We suggest this is because each person’s symbolic landscape is very
meaningful to them, and so individuals’ have an immediate high level
of motivation and focus for addressing personal obstacles revealed in
it.
Our
final T is Tracking . Having engaged the imagination through
these interventions, we were also interested in whether changes a person’s
imagined symbolic landscape would indicate changes in their outward
attitudes and behaviours. In other words could you track and predict
someone’s behavioural development by monitoring changes in their symbolic
landscape? If you could, then it would provide a kind of inner mirror
by which to give individuals ongoing developmental feedback.
We
tested this by creating an online platform for individuals to regularly
input data about their evolving symbolic landscape. This enabled us
to monitor individuals’ changes in empathy, confidence, drive, responsiveness
and control. We then looked for correlations between these changes and
their outward behaviours and circumstances. In one study of the crew
of a yacht in the 2002 Global Clipper Race, the system revealed that
the confidence of 90% of the crew shot up in their first two months
sailing!
If
this is the case, then it offers a significant new tool for personal
coaching in 3 ways:
- New training interventions can be
devised which develop people’s imaginative flexibility.

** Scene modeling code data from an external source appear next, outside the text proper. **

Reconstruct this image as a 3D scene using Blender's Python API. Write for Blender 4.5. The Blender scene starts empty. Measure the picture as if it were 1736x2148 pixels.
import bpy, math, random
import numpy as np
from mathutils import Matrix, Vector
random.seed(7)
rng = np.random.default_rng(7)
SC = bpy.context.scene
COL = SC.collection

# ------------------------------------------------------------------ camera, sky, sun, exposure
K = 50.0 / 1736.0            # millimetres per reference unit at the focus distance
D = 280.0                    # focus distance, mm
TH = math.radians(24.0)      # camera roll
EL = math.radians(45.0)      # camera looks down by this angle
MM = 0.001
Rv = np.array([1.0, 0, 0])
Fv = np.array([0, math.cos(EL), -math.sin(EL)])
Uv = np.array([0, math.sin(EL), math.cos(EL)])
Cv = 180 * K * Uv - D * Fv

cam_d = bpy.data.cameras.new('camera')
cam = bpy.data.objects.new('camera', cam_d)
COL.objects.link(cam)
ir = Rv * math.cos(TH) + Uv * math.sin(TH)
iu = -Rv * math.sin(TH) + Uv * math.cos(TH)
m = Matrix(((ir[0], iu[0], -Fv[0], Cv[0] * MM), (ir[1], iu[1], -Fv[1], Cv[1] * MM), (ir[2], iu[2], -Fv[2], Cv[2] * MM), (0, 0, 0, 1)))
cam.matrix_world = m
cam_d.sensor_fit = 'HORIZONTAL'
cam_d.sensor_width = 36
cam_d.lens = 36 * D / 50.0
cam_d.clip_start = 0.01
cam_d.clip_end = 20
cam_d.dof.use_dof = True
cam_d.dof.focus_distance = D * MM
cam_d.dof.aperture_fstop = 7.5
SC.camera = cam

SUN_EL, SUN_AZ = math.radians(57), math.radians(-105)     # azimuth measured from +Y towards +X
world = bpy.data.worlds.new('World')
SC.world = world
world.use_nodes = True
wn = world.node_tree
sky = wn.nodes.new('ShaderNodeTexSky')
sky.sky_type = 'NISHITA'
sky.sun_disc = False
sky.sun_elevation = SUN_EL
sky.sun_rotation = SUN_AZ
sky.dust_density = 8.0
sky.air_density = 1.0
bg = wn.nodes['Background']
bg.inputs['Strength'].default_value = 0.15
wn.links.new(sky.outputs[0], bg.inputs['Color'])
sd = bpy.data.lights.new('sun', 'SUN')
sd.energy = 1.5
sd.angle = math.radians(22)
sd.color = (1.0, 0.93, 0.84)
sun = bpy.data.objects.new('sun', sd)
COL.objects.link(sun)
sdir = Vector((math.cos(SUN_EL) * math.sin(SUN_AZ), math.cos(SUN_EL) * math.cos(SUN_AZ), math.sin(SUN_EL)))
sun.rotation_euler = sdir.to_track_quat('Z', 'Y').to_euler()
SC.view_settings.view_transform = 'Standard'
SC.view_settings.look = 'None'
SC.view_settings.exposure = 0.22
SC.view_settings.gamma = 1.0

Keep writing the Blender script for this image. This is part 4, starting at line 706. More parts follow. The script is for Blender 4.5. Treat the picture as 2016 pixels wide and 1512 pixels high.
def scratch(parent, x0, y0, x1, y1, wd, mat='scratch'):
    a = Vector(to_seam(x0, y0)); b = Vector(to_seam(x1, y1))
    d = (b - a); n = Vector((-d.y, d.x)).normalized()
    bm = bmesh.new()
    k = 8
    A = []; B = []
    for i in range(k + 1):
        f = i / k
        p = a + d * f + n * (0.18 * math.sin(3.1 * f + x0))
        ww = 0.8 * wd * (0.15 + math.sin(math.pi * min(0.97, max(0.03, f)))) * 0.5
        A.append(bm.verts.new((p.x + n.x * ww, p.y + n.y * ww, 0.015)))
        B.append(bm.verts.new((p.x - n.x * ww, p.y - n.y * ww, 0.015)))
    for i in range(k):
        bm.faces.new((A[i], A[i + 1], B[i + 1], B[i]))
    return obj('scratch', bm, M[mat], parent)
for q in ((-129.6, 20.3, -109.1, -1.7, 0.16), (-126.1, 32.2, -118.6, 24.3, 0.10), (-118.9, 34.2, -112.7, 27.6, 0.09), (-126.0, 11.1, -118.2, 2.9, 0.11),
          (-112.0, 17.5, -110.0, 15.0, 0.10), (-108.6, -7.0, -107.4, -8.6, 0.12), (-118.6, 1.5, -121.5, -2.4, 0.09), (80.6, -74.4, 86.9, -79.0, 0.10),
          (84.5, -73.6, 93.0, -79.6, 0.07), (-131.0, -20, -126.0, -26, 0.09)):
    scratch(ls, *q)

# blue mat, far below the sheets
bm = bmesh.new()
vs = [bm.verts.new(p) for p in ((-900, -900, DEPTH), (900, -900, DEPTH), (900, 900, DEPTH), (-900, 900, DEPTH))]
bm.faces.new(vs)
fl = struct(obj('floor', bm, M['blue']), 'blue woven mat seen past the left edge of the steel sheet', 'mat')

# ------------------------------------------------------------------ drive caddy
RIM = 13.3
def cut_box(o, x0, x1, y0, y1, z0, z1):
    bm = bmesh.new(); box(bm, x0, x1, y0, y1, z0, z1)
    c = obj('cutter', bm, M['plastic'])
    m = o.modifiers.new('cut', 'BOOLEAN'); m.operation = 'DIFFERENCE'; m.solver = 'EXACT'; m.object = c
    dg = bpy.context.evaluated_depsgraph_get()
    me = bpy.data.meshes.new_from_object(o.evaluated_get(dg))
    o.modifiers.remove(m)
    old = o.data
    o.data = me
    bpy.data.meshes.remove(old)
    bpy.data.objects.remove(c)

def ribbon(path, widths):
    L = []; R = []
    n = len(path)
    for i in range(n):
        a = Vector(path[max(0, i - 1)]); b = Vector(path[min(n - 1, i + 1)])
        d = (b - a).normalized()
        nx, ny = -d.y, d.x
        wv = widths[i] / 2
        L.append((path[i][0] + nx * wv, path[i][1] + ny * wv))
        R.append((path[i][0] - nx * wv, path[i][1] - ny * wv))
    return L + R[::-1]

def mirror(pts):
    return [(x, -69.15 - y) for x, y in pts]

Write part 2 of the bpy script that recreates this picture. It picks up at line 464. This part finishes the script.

- The impact on the individuals undergoing
any kind of training intervention can be monitored- change can be
demonstrated.
- Individuals with strategic potential
for development can be identified prior to training them.
As
Meredith Belbin has commented, "This is a very interesting way
of generating constructs relating to
key areas of life management. I am sure
the system has an important
part to play in aiding personal development."